The birth of probability theory was to deal with the uncertainty of events. Many things in real-life are uncertain, and only a few of them are predictable. Predictable things in the universe are studied through physical sciences.
But there are situations where we cannot explain things using physical sciences. We may know the relation between the time taken for a ball (of a certain mass) to hit the ground from a certain height. We can formulate a specific equation for this. But we cannot formulate an equation to predict how much rainfall we will get tomorrow.
This brings up two questions primarily. First, is why we can understand some processes but some cannot?. Second is what would be our strategy to deal with such uncertain events?.
Bring back the original thinker in you
For a moment let’s forgot all the education we got and put some original thoughts.
Uncertain events are uncertain to us because it involves complex processes and it is very difficult for us to decipher the relationship between the parameters involved. In the ball falling example, we can identify the major factors like the mass of the ball, the height from which it is dropped, acceleration due to gravity, etc
Of course, there are other factors like the air resistance, shape of the ball (if you agree with me on the fact that there is no perfect sphere in real world), direction, and strength of any wind blowing, etc. But compared to the major factors, the effects produced by these are negligible and we were able to formulate a mathematical representation for the process that describes it fairly accurately.
But when it comes to phenomena like whether it will rain tomorrow or not. The sheer volume of factors involved makes it not decipherable to use. Now the question is what will be our strategy in such a situation?.
My uneducated mind tells me that if you can’t figure it out then observe whether there is any pattern. In complex phenomena, all we can do is to observe data, look for patterns, and make predictions that may be wrong quite often.

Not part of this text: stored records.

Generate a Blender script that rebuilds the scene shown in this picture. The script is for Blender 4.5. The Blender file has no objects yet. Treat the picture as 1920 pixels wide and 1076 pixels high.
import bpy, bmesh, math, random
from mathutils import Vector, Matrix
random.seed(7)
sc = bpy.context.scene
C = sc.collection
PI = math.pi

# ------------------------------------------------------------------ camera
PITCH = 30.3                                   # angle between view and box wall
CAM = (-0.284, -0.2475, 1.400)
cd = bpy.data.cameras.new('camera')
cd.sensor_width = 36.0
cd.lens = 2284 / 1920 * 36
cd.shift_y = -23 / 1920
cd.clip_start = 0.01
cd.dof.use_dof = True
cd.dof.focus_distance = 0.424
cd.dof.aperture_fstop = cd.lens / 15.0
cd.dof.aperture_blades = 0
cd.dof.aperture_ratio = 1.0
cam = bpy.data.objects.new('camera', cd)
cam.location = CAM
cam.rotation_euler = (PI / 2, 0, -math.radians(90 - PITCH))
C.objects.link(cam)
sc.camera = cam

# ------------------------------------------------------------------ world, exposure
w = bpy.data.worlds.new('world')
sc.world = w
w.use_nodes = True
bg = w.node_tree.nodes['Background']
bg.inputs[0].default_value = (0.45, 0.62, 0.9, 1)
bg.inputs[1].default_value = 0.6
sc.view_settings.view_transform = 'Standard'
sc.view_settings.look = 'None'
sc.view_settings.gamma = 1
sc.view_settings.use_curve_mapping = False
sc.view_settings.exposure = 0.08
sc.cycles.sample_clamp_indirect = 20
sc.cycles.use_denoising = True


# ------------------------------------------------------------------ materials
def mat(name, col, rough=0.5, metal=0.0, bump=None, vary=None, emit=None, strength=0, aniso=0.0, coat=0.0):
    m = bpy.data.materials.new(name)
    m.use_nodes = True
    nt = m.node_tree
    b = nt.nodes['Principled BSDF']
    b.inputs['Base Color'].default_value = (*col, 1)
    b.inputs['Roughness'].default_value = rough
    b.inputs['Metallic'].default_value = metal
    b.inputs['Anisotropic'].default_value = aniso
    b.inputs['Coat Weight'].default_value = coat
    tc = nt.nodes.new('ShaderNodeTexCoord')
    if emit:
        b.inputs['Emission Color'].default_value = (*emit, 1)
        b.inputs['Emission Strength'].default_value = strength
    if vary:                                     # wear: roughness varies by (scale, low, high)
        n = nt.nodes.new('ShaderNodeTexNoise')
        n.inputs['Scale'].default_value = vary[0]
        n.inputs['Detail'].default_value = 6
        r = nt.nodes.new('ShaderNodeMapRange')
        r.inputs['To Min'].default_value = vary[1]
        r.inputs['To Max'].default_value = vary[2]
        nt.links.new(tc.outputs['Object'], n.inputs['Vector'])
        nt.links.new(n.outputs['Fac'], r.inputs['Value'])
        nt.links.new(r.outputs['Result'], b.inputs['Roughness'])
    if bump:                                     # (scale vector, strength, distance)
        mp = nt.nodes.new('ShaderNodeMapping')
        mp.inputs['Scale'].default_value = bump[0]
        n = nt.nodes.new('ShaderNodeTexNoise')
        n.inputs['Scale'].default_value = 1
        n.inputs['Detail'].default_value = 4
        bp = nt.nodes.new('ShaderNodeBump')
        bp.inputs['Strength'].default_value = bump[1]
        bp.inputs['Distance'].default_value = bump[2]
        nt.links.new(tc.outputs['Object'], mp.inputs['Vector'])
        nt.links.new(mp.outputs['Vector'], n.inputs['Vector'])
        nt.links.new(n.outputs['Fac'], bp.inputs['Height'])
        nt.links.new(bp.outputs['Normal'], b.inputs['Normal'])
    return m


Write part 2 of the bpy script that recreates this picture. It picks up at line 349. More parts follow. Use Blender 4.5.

But still, we are better at predicting than never. The only requirement is that we need to have access to a large pool of historical data.
We apply probability in our everyday life often without realizing it. To decide whether to buy a lottery or not, when to start our journey from home to office, choosing a career path with less competition, etc. Aren’t these all evidence of the fact that we know/use probability inherent in our thoughts?
The concept of limit and its relation to probability
If we toss a fairs coin, the chance to get heads is 0.5. This doesn’t guarantee that if we toss 10 times in a row, we will get 5 heads. The idea is as the number of trials goes infinity the ratio number of heads/ total number of trials approaches 0.5.
The concept of infinity appears here. If this is the case then how can we trust probability theory if we are not talking about/dealing with an infinite number of experiments?. Between, the concepts of limit and infinity are other mind-twisting ones for me. It is certainly not an obvious concept and somewhat beyond our physical reality. We will have a look at them in other posts.
Venn diagrams and dice example
Probability theory has sample space, events, and probability values. Here there is a connection between ratios and areas. We usually pictorially represent sample space as a 2D geometrical shape like a circle or rectangle. We can relate the ratio of areas to the final probability value.
But is pictorial explanations always going to be accurate? What if the sample space pictorial representation goes wrong? won’t it pollute the answer also?
For example, consider the probability of getting 2 if we roll a fair die. When I say event here a rectangle with six equal parts comes to my mind. I already assumed all numbers (1,2,3,4,5,6) are equally likely and assigned areas according to their respective probability values. Is it possible to have such representations for all events?
Relation to statistics
How do probability and statistics relate to each other?. Are they complement each other?. Probability looks at all possibilities and predicts behaviors. Statistics looks at behaviors/outcomes and try to infer the underlying phenomenon.
Continuous and discrete probability
Probability theory has two tracks Continuous and Discrete. For me, there is only mathematical analysis possible with continuous probability. And it lives only in the abstract mathematical world. Because we humans certainly can’t deal with infinite items.
Conditional or marginal probability
The conditional probability is also known as the marginal probability. Written in table form, it often limits our calculation to marginal columns hence the historical etymology. The condition here gives us additional information and reduces our sample space. This helps us to get to update our estimates.
Closing thoughts
It is also important to mention that probability theory has mainly two schools of thought: Bayesian and Frequentist. This requires deep thoughts. We will explore it in another post.
We barely scratched some very basic questions on this topic. I often feel in traditional education we often jumps too quickly to advanced concepts without such a philosophical discussion. This was my humble attempt to fill that gap. I am pretty sure that there could be flaws or errors in my arguments. Please feel free to share your thought on this.